### EXERCISE REQUIREMENTS
Retype the entries, please, from their first line to the line containing "DOOR_EMIT = 50", exactly and only those lines, minus the pictures.

### ENTRIES SHOWN
★ ★ ★
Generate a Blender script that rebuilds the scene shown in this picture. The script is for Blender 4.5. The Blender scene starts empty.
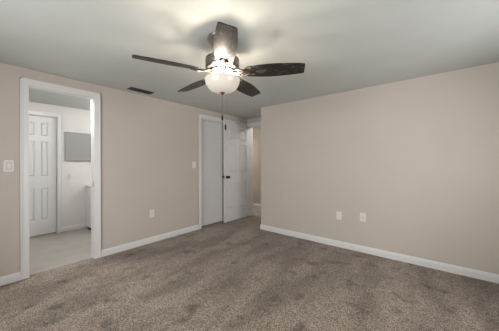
import bpy, bmesh, math, random
from mathutils import Matrix, Vector
random.seed(4)
PI = math.pi
S = bpy.context.scene
C = S.collection

# ------------------------------------------------------------------ camera
CAM_F, YAW, HORIZON = 225.8, .685, 162.75
cd = bpy.data.cameras.new('camera')
cam = bpy.data.objects.new('camera', cd); C.objects.link(cam)
cd.sensor_fit = 'HORIZONTAL'; cd.sensor_width = 36
cd.lens = CAM_F / 499 * 36
cd.shift_y = -(165.5 - HORIZON) / 499
cd.clip_start = .02
cam.matrix_world = (Matrix.Translation((0, 0, 1.23)) @ Matrix.Rotation(YAW, 4, 'Z')
                    @ Matrix.Rotation(PI/2, 4, 'X') @ Matrix.Rotation(-.0025, 4, 'Z'))
S.camera = cam

# ------------------------------------------------------------------ world, daylight, exposure
S.view_settings.view_transform = 'Standard'
S.view_settings.look = 'None'
S.view_settings.exposure = 0.0
S.view_settings.gamma = 1
S.view_settings.use_curve_mapping = False
W = bpy.data.worlds.new('sky'); S.world = W; W.use_nodes = True
bg = W.node_tree.nodes['Background']
bg.inputs[0].default_value = (.62, .75, 1, 1); bg.inputs[1].default_value = 1.0

def area(name, loc, rot, sx, sy, power, col):
    l = bpy.data.lights.new(name, 'AREA'); l.shape = 'RECTANGLE'
    l.size, l.size_y, l.energy, l.color = sx, sy, power, col
    o = bpy.data.objects.new(name, l); C.objects.link(o)
    o.location = loc; o.rotation_euler = rot
    return o
# daylight standing in the two windows of the bedroom (behind the camera)
area('daylight_side', (1.78, 1.75, 1.30), (0, PI/2, 0), 1.3, 1.5, 79, (1, .995, .985))
area('daylight_back', (-1.3, -1.58, 1.30), (PI/2, 0, 0), 2.0, 1.3, 114, (1, .995, .985))

BOWL_EMIT = .27
BULB_POWER = 14
BATH_EMIT = 105
GLOBE_EMIT = 90
HALL_EMIT = 170
DOOR_EMIT = 50

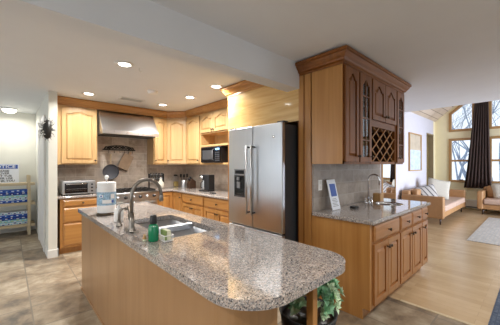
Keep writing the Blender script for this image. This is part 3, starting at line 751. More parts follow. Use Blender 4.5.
★ ★ ★
### COMPLETED TASK
Generate a Blender script that rebuilds the scene shown in this picture. The script is for Blender 4.5. The Blender scene starts empty.
import bpy, bmesh, math, random
from mathutils import Matrix, Vector
random.seed(4)
PI = math.pi
S = bpy.context.scene
C = S.collection

# ------------------------------------------------------------------ camera
CAM_F, YAW, HORIZON = 225.8, .685, 162.75
cd = bpy.data.cameras.new('camera')
cam = bpy.data.objects.new('camera', cd); C.objects.link(cam)
cd.sensor_fit = 'HORIZONTAL'; cd.sensor_width = 36
cd.lens = CAM_F / 499 * 36
cd.shift_y = -(165.5 - HORIZON) / 499
cd.clip_start = .02
cam.matrix_world = (Matrix.Translation((0, 0, 1.23)) @ Matrix.Rotation(YAW, 4, 'Z')
                    @ Matrix.Rotation(PI/2, 4, 'X') @ Matrix.Rotation(-.0025, 4, 'Z'))
S.camera = cam

# ------------------------------------------------------------------ world, daylight, exposure
S.view_settings.view_transform = 'Standard'
S.view_settings.look = 'None'
S.view_settings.exposure = 0.0
S.view_settings.gamma = 1
S.view_settings.use_curve_mapping = False
W = bpy.data.worlds.new('sky'); S.world = W; W.use_nodes = True
bg = W.node_tree.nodes['Background']
bg.inputs[0].default_value = (.62, .75, 1, 1); bg.inputs[1].default_value = 1.0

def area(name, loc, rot, sx, sy, power, col):
    l = bpy.data.lights.new(name, 'AREA'); l.shape = 'RECTANGLE'
    l.size, l.size_y, l.energy, l.color = sx, sy, power, col
    o = bpy.data.objects.new(name, l); C.objects.link(o)
    o.location = loc; o.rotation_euler = rot
    return o
# daylight standing in the two windows of the bedroom (behind the camera)
area('daylight_side', (1.78, 1.75, 1.30), (0, PI/2, 0), 1.3, 1.5, 79, (1, .995, .985))
area('daylight_back', (-1.3, -1.58, 1.30), (PI/2, 0, 0), 2.0, 1.3, 114, (1, .995, .985))

BOWL_EMIT = .27
BULB_POWER = 14
BATH_EMIT = 105
GLOBE_EMIT = 90
HALL_EMIT = 170
DOOR_EMIT = 50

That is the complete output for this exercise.